April 6, 2018 at 1:53 p.m.
WORD OF FAITH
Spirit's continuing work
For many Christians, the feast of Pentecost -- the arrival of the Holy Spirit -- marks the beginning of the Church. Yet, such a commemoration has different meanings for different people.
Those of us who grew up with the idea that the Church is an institution grew up having no need of a Holy Spirit, except at exam time. Institutions run themselves, even institutions which deal in God's business. Besides, good institutions, unlike the Church of the Christian Scriptures, seem to operate best with minimum diversity and maximum conformity.
Thankfully, the early Christian community never thought of itself as an institution. We know from their writings that Jesus' first followers regarded themselves as parts of His body, a community of believers carrying on His work and ministry, daily participating in His death and resurrection.
Staying together
As Jesus' body, it required a special force and power not only to make certain its members were continuing to maintain the mentality of the person it represented and imitated, but also to keep its members from splitting apart.Unlike later followers of Jesus, the first Christians didn't conceive of the Holy Spirit as someone who helped them create dogmas; they regarded the Holy Spirit as an amazing, essential power helping them form community, the force responsible for all the contradictions which good communities embody.
Sunday's three readings make sense only when we hear them proclaimed against such a background. Luke (Acts 2:1-11) perfectly depicts the ongoing tension between the Spirit's disruptiveness and its power to unite. Though the Spirit arrives in the midst of noise, wind and fire -- each an unsettling element -- the Spirit is still the force which empowers the disciples to speak to the crowd in such a unifying way that everyone hears them speaking in his or her "own tongue about the marvels God has accomplished."
Paul carries on the same theme (I Cor 12:3-7, 12-13). Some in the Corinthian church are using their individual gifts of the Spirit for their own personal benefit and not for the community's benefit. "There are different gifts," the Apostle writes, "but the same Spirit,...different ministries but the same Lord,...different works, but the same God....To each person, the manifestation of the Spirit is given for the common good."

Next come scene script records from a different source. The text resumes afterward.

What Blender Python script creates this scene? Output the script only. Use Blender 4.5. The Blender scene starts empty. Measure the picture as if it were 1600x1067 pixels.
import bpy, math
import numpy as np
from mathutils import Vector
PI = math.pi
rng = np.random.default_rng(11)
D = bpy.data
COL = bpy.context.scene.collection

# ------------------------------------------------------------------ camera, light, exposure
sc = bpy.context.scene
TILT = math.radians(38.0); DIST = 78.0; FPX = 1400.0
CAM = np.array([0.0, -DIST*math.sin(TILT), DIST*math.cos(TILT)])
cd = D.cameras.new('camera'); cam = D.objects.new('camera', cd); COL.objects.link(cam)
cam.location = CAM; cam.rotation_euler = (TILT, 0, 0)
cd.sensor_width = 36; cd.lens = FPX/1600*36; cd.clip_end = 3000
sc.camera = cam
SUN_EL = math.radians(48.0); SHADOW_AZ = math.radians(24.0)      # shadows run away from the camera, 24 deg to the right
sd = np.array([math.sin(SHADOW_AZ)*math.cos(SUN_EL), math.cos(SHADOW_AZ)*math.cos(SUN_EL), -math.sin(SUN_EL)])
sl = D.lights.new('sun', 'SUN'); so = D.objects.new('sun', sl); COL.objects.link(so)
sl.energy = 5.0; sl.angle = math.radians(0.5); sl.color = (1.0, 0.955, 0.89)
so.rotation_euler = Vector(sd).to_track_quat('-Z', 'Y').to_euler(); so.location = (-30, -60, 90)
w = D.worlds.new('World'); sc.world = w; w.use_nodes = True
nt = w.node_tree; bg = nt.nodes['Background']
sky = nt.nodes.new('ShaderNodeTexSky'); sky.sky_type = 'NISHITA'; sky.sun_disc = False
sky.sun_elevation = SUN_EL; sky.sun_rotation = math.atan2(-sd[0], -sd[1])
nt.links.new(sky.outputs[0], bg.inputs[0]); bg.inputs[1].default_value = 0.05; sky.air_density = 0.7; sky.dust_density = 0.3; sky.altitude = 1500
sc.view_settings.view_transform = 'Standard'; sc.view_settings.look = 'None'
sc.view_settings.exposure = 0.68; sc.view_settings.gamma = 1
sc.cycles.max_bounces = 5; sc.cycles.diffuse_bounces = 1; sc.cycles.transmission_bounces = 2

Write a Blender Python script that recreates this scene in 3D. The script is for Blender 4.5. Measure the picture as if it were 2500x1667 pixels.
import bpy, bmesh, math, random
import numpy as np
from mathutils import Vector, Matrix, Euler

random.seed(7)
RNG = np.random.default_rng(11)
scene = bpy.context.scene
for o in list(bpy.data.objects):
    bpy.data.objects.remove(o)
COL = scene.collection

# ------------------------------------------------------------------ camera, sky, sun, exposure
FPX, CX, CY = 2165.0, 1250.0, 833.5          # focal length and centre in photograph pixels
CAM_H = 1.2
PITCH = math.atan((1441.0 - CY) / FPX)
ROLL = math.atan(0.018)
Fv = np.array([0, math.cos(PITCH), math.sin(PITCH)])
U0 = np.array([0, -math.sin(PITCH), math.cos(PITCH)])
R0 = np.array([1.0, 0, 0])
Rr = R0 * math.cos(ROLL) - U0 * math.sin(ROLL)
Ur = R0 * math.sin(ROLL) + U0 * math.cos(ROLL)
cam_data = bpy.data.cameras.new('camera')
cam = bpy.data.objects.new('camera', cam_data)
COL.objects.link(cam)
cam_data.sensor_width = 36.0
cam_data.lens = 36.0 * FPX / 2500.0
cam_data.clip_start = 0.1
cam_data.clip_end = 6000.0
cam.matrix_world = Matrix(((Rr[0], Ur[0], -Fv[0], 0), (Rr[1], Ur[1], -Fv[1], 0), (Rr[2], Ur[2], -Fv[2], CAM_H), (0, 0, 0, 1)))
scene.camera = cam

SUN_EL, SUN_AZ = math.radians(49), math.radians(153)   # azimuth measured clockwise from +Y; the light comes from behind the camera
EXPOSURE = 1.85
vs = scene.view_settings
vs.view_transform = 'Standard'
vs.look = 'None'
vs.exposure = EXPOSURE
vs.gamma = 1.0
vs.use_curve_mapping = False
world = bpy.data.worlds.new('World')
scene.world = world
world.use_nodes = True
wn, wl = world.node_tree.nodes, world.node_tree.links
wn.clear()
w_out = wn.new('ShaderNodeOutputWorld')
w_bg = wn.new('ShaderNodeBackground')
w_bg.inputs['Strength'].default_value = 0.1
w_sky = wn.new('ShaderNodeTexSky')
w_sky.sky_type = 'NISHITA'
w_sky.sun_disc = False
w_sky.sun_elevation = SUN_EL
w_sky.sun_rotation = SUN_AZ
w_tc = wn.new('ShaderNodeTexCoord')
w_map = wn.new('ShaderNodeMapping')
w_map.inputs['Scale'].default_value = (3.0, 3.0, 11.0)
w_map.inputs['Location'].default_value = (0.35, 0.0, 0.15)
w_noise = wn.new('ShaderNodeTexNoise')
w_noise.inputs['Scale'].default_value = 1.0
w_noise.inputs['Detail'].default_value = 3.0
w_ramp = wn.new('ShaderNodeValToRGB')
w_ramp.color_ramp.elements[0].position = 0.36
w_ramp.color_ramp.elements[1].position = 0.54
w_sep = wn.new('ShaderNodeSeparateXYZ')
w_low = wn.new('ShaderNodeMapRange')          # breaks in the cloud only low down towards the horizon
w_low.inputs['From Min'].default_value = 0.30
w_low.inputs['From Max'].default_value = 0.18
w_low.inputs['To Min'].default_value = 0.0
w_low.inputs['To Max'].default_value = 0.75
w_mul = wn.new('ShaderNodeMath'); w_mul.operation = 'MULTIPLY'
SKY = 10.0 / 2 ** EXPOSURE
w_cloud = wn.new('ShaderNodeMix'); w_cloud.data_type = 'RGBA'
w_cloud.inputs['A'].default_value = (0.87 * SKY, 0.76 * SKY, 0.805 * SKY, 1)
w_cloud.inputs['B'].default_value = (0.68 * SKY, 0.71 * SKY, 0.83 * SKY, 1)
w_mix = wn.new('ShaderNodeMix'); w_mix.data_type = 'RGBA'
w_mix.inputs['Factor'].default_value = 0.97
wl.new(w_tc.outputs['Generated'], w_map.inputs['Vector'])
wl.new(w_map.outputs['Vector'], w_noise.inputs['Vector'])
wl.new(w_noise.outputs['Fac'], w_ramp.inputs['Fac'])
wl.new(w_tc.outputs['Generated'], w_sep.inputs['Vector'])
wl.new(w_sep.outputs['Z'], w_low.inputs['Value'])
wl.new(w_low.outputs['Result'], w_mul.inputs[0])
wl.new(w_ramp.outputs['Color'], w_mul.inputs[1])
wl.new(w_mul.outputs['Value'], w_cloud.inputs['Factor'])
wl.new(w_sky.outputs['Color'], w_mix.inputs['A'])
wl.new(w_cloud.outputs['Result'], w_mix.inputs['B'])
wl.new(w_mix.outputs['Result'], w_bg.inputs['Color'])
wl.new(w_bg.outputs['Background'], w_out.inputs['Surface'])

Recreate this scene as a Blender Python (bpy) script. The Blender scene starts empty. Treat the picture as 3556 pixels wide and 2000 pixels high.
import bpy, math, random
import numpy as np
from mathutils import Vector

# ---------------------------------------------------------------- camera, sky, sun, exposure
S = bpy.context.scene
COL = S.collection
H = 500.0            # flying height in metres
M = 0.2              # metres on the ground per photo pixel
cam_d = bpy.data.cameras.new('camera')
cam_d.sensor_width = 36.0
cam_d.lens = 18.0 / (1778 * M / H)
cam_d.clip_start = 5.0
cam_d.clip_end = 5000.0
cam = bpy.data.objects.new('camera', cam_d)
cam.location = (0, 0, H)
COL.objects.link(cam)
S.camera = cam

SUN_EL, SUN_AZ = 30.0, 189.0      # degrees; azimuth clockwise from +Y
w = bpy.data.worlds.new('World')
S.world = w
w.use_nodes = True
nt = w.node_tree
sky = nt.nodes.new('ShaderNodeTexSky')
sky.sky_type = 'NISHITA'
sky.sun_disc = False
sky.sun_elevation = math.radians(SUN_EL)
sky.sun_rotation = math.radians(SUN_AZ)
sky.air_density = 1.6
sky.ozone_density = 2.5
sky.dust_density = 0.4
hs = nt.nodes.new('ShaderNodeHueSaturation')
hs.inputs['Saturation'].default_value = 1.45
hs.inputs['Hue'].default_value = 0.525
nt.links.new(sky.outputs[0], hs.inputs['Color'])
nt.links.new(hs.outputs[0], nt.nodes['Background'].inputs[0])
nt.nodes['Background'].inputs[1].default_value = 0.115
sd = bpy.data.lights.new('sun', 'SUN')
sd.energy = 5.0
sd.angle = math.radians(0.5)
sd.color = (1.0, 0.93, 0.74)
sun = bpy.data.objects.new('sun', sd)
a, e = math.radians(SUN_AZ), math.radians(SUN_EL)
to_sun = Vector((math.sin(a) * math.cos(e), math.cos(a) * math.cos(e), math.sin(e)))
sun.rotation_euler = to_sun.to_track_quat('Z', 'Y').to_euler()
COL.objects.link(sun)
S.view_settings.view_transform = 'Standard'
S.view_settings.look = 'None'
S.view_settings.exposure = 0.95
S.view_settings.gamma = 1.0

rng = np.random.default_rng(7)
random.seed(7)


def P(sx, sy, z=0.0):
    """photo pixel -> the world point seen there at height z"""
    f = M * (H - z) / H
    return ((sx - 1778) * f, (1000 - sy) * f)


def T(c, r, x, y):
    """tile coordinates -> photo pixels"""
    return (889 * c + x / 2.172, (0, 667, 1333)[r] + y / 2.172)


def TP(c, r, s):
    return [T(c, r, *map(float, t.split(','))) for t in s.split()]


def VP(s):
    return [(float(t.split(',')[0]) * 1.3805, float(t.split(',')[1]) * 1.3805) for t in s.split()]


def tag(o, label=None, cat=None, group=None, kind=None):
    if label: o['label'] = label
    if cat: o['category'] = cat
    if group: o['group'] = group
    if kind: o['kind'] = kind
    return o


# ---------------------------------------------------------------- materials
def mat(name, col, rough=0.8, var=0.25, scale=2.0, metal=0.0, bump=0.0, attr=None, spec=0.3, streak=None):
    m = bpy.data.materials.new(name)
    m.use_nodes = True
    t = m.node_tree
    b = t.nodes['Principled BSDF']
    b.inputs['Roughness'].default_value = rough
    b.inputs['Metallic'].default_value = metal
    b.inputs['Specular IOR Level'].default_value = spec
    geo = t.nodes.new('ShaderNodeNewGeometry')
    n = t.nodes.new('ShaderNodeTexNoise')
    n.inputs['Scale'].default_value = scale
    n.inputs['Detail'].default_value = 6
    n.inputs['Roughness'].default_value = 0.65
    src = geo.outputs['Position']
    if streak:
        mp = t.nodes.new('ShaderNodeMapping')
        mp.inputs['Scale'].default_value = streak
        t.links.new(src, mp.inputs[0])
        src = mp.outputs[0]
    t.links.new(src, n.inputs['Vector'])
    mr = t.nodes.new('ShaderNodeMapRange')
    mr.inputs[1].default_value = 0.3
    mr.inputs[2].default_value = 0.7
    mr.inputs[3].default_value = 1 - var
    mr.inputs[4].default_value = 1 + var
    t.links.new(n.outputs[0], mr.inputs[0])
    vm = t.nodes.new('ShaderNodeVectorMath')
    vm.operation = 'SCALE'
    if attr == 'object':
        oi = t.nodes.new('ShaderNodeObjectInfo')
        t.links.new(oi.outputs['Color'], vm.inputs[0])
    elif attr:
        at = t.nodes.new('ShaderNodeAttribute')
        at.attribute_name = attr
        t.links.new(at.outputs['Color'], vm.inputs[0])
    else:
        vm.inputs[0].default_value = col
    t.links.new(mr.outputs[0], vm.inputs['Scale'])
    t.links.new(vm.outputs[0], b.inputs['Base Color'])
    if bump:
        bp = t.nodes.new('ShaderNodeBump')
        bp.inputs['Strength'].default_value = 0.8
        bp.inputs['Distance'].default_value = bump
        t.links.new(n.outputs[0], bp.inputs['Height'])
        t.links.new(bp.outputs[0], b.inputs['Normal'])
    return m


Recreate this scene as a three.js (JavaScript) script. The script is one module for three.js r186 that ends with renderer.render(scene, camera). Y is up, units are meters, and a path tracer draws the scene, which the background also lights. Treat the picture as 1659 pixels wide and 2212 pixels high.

The Corinthian church is leaning so much toward the diversity which sets Jesus' body apart from earthly institutions that it's destroying the unity which that same body demands. Paul reminds his readers that the Spirit enlivens both elements. Only when we permit the Spirit to keep these two forces in proper tension do we actually become Jesus' body.
Ongoing work
On the other hand, in the Gospel (Jn 20:19-23), John tells his community how the Holy Spirit specifically brings about unity. Jesus, after greeting His Easter-night disciples with the commission, "As the Father has sent me, so I send you!" immediately breathes on them, saying: "Receive the Holy Spirit. If you forgive anyone's sins they are forgiven; if you hold them bound, they are held bound."Given the forgiving context of John's Gospel, Jesus' gift of the Spirit empowers His followers to forgive one another. His mention of holding someone's sins bound seems to be a recognition and reminder of what happens when we don't fall back on the Spirit. (We can accomplish such an unchristian action on our own. We don't need the Spirit's help to bind people in their sins.) Only those who forgive are able to form and maintain the body of Christ as a living, growing entity.
We're not reading the Christian Scriptures very carefully if we think the Holy Spirit came just once upon Jesus' followers, structuring them into a hierarchical institution which would continue unchanged until the end of time.
Pope John XXIII once said, "We are not on earth to guard a museum, but to cultivate a flourishing garden of life." His words are never more meaningful than when we bring them to mind on the feast of Pentecost.